Negotiating an End to the Presidential Crisis in Honduras (with Bonus Humor, Unintentional and Intentional)

Ousted Honduran president Manuel Zelaya and his replacement, Roberto Micheletti, have both agreed to negotiate an end to the presidential crisis since Zelaya's ouster via a military-led coup a few weeks ago. This is really important, simply because things are as ugly as they can be now, between the OAS's decision on Honduras, the growing violence, and the generally-overlooked divisions within the basic functioning organs of the Honduran state that the coup has caused. My skepticism over the outcome (due in no small part to Micheletti's intransigence) is tempered by the fact that Costa Rican president (and Nobel Peace Prize winner) Oscar Arias will do the mediating. Arias won the Peace prize in 1987 for negotiating an end to the conflicts in Central America in the 1980s, and began working towards a negotiation between Zelaya and Micheletti last week. If there's a statesperson who has the legitimacy and the skill to deal with this situation, it's Arias.

In more Honduras-related news, Greg (who has been excellent in his coverage and analysis of this whole thing) has some comments on the Supreme Court's defense of the coup. As he points out once again (and as the Court itself fails to directly address), the vote that would have happened on June 28 would not have convened a Constitutional commission; it was to determine if a vote on whether to convene a commission should appear on the 2010 ballot. This has been one of the biggest weaknesses in the anti-Zelaya camp's defense: he wasn't creating a National Assembly. He was asking the Honduran populace to vote on whether they wanted to vote on convening an Assembly in 2010. There is nothing to guarantee that that 2010 vote would have resulted in a "yes" vote that would then convene the assembly - it could of course go down to failure. This is one of the major reasons why insistence that the Congress/Court/military had no other option than a military coup. Yes, they did: among other things, they could have let the vote go through on the 28th, and then spent the next year and a half mobilizing their resources and the population to work their hardest to bring the vote to a defeat next year. Regardless of whether they felt Zelaya's actions were legal or not, the coup was not the only solution here. (Though, in a possibly related story, the fact that 52.2% of Hondurans polled believe it's OK to break the law when fighting crime may be one cultural indicator as to why the support of the coup in Honduras has been so strong).

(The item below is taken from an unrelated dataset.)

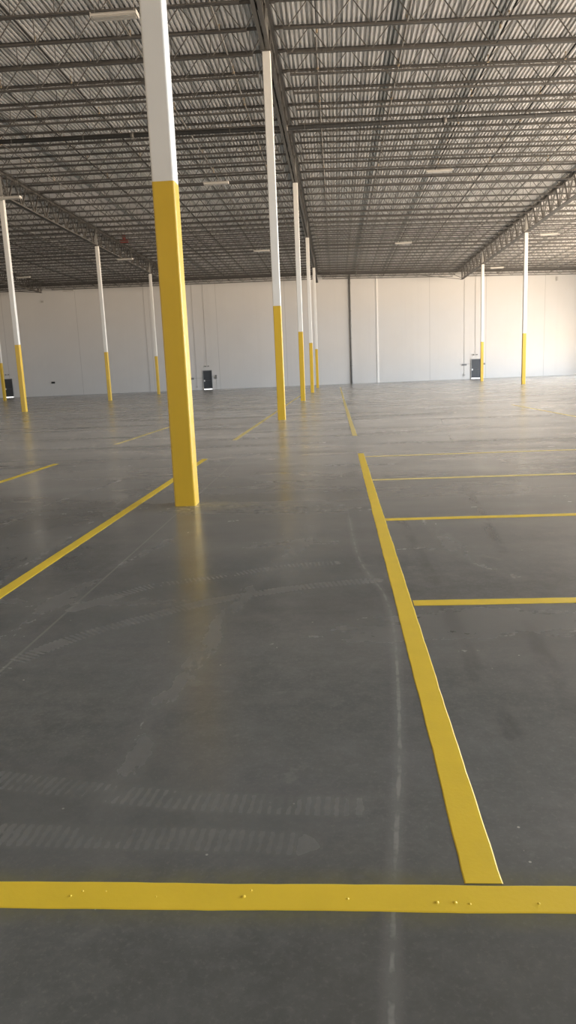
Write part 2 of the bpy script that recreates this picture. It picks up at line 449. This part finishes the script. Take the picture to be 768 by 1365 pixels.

Greg also points out the hilarity of the Court's instruction to the military "to detain Zelaya because he was a threat to flee." Getting beyond the absurdity of the notion that Zelaya was about to abandon his post (because clearly, ever since the coup, he's shown he definitely does not want to be in Honduras), it's beyond ridiculous and risible to suggest that the only way to deter a president who wants to flee the country is to force him out of the country at gunpoint. That's some sound logic and problem-solving, there.

Finally, whatever one thinks of Zelaya, you have to admire the man's sense of humor:

“What have Latin American presidents learned from Honduras?” [Zelaya] asked Mrs. Clinton.
As the secretary shook her head, Mr. Zelaya smiled and said, “To sleep with our clothes on and our bags packed.”